From Irish Gaelic 'cailín' meaning girl; used as a given name primarily in English-speaking countries.
Colleen is one of those rare names that began not as a proper name at all but as an ordinary word — the Irish "cailín," meaning simply "girl." Its adoption as a given name is largely an Irish-American invention of the twentieth century, a way of wearing Irish identity as a badge of pride during decades when that identity was still being negotiated in a new country. The word itself is ancient, rooted in Old Irish and used colloquially across Ireland and the Scottish Gaelic diaspora, but as a baptismal name it is essentially a creation of the emigrant imagination.
Colleen gained enormous traction in the United States from the 1920s through the 1960s. Part of its rise can be credited to Colleen Moore, the silent film actress whose boyish bob haircut launched a national craze and whose name became synonymous with a certain bright, independent American femininity. Colleen McCullough, the Australian novelist best known for *The Thorn Birds*, extended the name's literary presence decades later.
During its peak years it was so closely identified with Irish-Catholic America that it functioned almost as a cultural signifier — to name a daughter Colleen was to announce a heritage and a community.
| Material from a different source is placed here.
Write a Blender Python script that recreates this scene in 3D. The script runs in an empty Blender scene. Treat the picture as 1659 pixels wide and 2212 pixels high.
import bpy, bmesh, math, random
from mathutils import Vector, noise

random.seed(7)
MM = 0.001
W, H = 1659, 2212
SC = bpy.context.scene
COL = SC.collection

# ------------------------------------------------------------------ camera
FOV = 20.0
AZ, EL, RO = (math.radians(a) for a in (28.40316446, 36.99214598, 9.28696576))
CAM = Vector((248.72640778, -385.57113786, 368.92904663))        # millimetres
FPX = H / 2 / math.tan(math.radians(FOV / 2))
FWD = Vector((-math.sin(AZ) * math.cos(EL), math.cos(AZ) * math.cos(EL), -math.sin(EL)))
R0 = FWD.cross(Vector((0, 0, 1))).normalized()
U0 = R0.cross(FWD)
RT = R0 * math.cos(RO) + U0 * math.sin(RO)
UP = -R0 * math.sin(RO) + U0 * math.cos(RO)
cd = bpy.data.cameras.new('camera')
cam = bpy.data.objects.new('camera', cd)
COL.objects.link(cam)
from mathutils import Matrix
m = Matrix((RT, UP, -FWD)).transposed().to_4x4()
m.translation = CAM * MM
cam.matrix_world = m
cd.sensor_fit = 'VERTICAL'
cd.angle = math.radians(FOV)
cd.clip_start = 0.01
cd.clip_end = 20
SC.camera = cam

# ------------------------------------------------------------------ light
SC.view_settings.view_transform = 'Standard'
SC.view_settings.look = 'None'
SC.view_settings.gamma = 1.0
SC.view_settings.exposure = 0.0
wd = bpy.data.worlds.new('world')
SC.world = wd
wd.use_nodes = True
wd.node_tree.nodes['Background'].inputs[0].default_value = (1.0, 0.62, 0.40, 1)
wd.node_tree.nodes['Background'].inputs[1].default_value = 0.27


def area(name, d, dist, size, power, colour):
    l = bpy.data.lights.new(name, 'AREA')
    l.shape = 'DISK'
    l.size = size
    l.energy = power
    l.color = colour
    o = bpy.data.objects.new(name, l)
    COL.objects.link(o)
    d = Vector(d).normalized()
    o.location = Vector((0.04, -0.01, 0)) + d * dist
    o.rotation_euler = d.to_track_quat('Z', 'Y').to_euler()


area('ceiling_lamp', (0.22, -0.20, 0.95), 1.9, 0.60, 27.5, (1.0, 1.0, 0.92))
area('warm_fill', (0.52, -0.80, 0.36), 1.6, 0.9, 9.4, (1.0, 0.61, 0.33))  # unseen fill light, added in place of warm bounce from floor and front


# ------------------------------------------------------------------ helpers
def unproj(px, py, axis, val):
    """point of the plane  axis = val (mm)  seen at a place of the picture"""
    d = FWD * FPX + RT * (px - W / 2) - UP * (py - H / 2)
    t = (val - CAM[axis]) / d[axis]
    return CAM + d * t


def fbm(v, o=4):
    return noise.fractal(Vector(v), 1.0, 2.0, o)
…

By the 1980s and 1990s, Colleen had begun its retreat from the top name charts, following the pattern of mid-century names that feel generationally anchored. Today it reads as a distinctly "mom name" to many younger ears, though this very quality gives it a certain vintage warmth. There are signs of rehabilitation: names from this era are beginning the cycle of retro revival, and Colleen's clean sound, its genuine Irish roots, and its lack of pretension may see it reclaimed by a new generation looking for something real.